What you will do: Set down exactly the lines of the records from the top to the line containing "mb.build('stalk', M['stem'], palm)"; include both.
------------------------------------------------------------------------
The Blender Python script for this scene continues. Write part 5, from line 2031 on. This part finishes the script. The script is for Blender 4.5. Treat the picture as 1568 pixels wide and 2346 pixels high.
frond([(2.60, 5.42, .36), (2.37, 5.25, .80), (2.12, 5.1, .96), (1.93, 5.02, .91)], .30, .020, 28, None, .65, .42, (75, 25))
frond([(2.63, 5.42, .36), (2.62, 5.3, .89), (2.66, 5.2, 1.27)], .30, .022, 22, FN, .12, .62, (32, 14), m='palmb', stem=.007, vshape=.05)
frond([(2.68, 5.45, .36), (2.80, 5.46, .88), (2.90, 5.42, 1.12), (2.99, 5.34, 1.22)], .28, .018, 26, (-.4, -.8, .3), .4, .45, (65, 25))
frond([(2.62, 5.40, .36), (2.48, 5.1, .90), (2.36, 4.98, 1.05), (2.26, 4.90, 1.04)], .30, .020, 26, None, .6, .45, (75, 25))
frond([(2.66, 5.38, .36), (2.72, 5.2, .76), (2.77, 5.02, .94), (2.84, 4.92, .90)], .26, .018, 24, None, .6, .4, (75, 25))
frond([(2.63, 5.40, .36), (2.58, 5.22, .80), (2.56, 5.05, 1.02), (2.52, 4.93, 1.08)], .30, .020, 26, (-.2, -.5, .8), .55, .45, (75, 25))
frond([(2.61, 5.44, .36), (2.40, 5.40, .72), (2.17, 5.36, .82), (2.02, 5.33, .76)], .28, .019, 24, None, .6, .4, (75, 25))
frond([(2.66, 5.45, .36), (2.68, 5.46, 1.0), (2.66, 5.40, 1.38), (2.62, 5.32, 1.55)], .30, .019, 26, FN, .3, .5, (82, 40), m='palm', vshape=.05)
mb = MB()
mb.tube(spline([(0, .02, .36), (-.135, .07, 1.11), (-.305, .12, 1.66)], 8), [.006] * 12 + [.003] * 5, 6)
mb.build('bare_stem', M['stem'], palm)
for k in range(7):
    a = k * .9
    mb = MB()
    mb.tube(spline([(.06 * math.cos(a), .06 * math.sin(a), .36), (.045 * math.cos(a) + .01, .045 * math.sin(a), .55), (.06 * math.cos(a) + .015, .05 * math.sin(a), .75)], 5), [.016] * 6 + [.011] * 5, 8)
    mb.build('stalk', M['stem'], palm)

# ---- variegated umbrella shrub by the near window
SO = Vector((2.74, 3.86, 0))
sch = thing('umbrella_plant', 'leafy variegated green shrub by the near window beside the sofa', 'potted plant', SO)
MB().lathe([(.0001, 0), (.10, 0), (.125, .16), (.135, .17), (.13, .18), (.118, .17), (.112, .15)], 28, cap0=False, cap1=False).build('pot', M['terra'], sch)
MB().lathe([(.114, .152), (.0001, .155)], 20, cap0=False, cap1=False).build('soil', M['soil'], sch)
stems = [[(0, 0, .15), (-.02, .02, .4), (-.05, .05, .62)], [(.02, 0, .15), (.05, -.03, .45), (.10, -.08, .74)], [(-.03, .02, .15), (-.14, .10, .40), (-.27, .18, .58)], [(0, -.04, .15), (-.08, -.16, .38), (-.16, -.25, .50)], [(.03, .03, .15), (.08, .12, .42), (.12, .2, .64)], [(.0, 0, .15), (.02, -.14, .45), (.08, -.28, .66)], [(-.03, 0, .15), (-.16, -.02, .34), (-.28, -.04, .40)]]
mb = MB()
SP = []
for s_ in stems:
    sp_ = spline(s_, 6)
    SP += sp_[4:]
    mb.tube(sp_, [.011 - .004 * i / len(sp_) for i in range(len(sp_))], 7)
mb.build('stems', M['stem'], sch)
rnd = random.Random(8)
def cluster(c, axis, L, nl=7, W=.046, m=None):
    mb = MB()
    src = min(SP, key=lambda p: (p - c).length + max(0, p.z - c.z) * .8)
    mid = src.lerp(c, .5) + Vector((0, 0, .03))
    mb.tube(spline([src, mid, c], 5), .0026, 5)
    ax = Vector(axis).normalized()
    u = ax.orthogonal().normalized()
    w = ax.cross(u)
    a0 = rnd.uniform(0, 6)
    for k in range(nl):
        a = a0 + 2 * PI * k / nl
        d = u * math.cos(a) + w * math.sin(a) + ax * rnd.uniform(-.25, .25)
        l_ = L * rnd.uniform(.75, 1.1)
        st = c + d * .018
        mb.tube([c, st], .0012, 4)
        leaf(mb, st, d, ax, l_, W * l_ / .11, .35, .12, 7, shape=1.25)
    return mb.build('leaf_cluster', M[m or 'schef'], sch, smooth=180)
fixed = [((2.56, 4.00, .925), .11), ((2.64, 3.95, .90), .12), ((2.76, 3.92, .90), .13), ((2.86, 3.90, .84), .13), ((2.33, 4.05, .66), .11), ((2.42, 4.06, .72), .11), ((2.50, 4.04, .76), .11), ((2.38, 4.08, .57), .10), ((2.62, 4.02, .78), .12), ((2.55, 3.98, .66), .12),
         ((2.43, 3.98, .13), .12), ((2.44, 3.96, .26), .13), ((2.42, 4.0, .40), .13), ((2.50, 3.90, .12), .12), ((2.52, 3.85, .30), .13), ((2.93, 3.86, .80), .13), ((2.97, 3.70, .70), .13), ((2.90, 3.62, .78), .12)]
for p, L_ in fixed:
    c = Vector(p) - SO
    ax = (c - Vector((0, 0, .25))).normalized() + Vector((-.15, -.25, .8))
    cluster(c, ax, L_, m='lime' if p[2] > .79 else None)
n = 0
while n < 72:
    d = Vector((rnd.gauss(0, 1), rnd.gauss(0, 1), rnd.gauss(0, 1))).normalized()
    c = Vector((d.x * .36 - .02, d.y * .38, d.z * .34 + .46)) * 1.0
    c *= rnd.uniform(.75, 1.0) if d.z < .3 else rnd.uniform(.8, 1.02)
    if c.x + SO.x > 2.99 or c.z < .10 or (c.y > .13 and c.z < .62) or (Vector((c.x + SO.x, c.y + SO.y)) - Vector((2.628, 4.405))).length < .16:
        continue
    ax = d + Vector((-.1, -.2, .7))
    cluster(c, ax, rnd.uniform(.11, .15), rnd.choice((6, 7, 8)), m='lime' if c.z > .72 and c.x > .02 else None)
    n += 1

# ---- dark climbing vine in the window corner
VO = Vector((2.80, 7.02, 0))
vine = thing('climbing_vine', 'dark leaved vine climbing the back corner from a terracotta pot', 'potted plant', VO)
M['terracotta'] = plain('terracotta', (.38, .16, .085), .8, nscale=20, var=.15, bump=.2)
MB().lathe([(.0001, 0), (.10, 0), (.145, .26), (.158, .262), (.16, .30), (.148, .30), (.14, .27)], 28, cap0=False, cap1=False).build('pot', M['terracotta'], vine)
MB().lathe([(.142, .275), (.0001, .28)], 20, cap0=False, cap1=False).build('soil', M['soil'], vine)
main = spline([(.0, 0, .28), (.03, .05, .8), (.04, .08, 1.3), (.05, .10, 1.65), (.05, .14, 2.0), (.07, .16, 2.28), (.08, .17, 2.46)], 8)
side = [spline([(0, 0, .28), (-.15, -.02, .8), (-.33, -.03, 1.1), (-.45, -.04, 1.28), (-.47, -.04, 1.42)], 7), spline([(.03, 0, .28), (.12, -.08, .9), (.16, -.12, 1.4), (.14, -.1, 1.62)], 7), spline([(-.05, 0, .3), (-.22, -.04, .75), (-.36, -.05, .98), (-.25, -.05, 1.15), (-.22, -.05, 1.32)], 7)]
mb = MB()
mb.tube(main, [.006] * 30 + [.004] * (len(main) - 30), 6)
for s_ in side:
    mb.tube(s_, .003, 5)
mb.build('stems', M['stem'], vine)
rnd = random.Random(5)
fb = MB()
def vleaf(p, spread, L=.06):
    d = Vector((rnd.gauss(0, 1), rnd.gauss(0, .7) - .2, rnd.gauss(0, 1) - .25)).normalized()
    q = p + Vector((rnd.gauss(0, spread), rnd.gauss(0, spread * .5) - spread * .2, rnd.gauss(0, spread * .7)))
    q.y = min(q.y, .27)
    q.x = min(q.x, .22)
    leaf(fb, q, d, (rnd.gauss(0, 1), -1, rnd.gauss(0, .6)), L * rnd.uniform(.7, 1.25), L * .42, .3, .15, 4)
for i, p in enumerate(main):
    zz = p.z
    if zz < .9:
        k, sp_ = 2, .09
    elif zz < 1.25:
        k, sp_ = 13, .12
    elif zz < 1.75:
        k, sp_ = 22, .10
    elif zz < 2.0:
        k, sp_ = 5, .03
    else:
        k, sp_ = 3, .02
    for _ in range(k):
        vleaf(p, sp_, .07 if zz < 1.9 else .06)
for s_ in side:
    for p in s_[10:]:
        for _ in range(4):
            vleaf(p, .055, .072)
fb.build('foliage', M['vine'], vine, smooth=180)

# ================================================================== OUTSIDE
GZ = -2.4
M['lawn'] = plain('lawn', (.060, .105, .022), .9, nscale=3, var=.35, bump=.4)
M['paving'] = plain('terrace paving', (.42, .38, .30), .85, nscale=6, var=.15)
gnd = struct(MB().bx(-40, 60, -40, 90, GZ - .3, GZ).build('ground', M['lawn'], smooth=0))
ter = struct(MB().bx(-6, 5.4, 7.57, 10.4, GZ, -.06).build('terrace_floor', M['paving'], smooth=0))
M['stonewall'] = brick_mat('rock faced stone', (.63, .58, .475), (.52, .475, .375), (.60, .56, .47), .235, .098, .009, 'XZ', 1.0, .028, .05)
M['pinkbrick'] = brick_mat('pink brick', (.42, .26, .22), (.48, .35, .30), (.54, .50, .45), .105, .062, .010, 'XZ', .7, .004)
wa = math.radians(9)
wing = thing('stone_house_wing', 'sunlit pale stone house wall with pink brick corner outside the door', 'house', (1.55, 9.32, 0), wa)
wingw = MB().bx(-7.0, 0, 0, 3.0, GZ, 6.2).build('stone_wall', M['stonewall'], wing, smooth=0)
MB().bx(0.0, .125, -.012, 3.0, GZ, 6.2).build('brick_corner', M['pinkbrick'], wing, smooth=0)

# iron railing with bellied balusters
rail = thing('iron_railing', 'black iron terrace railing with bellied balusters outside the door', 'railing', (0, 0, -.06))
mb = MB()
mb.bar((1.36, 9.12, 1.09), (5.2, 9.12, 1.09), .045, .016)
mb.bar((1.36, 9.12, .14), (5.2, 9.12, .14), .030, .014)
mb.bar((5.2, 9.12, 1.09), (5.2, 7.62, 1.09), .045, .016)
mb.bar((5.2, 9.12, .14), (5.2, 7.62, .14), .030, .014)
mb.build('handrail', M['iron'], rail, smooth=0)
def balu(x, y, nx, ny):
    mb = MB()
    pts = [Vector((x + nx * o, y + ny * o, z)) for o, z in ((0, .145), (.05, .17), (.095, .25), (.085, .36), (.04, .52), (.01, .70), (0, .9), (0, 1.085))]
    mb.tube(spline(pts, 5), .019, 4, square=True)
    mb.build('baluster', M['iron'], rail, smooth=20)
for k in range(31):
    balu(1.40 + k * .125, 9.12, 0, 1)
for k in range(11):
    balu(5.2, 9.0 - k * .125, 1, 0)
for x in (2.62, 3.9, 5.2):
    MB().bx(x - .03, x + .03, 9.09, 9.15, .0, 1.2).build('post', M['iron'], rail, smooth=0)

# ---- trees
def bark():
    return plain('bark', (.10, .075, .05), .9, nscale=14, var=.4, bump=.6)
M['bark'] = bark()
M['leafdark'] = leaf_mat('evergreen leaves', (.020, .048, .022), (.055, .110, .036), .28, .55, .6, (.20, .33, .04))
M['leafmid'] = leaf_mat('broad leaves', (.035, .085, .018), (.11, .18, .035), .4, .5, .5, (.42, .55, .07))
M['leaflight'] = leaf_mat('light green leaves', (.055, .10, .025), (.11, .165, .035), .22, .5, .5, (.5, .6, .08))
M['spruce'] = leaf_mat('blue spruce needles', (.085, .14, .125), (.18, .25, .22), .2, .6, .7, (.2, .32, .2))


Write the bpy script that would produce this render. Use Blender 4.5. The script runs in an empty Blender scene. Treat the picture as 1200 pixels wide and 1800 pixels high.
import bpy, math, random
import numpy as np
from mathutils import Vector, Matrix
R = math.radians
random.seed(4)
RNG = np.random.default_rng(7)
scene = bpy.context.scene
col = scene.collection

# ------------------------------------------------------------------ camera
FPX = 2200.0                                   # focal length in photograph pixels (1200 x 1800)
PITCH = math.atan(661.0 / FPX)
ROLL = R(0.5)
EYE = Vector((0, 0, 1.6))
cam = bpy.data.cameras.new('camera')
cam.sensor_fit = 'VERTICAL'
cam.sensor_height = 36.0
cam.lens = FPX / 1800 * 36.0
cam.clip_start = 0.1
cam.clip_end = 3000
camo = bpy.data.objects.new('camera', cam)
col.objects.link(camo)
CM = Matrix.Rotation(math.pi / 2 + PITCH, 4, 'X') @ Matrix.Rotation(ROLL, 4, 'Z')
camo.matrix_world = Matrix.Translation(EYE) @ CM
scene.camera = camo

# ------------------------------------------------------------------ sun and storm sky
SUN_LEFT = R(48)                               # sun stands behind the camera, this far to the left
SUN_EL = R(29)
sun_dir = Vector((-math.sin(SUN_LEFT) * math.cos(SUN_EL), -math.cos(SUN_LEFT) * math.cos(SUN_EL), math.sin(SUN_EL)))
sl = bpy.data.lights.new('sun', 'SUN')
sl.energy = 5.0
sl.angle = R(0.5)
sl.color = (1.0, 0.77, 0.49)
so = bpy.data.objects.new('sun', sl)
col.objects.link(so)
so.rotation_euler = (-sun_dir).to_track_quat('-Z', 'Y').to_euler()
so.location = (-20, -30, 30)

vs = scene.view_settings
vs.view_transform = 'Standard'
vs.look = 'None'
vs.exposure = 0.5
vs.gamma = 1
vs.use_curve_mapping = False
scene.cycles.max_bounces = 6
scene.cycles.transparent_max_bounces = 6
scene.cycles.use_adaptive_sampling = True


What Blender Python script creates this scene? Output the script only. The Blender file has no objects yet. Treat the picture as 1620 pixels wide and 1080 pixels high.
------------------------------------------------------------------------
The solution:
The Blender Python script for this scene continues. Write part 5, from line 2031 on. This part finishes the script. The script is for Blender 4.5. Treat the picture as 1568 pixels wide and 2346 pixels high.
frond([(2.60, 5.42, .36), (2.37, 5.25, .80), (2.12, 5.1, .96), (1.93, 5.02, .91)], .30, .020, 28, None, .65, .42, (75, 25))
frond([(2.63, 5.42, .36), (2.62, 5.3, .89), (2.66, 5.2, 1.27)], .30, .022, 22, FN, .12, .62, (32, 14), m='palmb', stem=.007, vshape=.05)
frond([(2.68, 5.45, .36), (2.80, 5.46, .88), (2.90, 5.42, 1.12), (2.99, 5.34, 1.22)], .28, .018, 26, (-.4, -.8, .3), .4, .45, (65, 25))
frond([(2.62, 5.40, .36), (2.48, 5.1, .90), (2.36, 4.98, 1.05), (2.26, 4.90, 1.04)], .30, .020, 26, None, .6, .45, (75, 25))
frond([(2.66, 5.38, .36), (2.72, 5.2, .76), (2.77, 5.02, .94), (2.84, 4.92, .90)], .26, .018, 24, None, .6, .4, (75, 25))
frond([(2.63, 5.40, .36), (2.58, 5.22, .80), (2.56, 5.05, 1.02), (2.52, 4.93, 1.08)], .30, .020, 26, (-.2, -.5, .8), .55, .45, (75, 25))
frond([(2.61, 5.44, .36), (2.40, 5.40, .72), (2.17, 5.36, .82), (2.02, 5.33, .76)], .28, .019, 24, None, .6, .4, (75, 25))
frond([(2.66, 5.45, .36), (2.68, 5.46, 1.0), (2.66, 5.40, 1.38), (2.62, 5.32, 1.55)], .30, .019, 26, FN, .3, .5, (82, 40), m='palm', vshape=.05)
mb = MB()
mb.tube(spline([(0, .02, .36), (-.135, .07, 1.11), (-.305, .12, 1.66)], 8), [.006] * 12 + [.003] * 5, 6)
mb.build('bare_stem', M['stem'], palm)
for k in range(7):
    a = k * .9
    mb = MB()
    mb.tube(spline([(.06 * math.cos(a), .06 * math.sin(a), .36), (.045 * math.cos(a) + .01, .045 * math.sin(a), .55), (.06 * math.cos(a) + .015, .05 * math.sin(a), .75)], 5), [.016] * 6 + [.011] * 5, 8)
    mb.build('stalk', M['stem'], palm)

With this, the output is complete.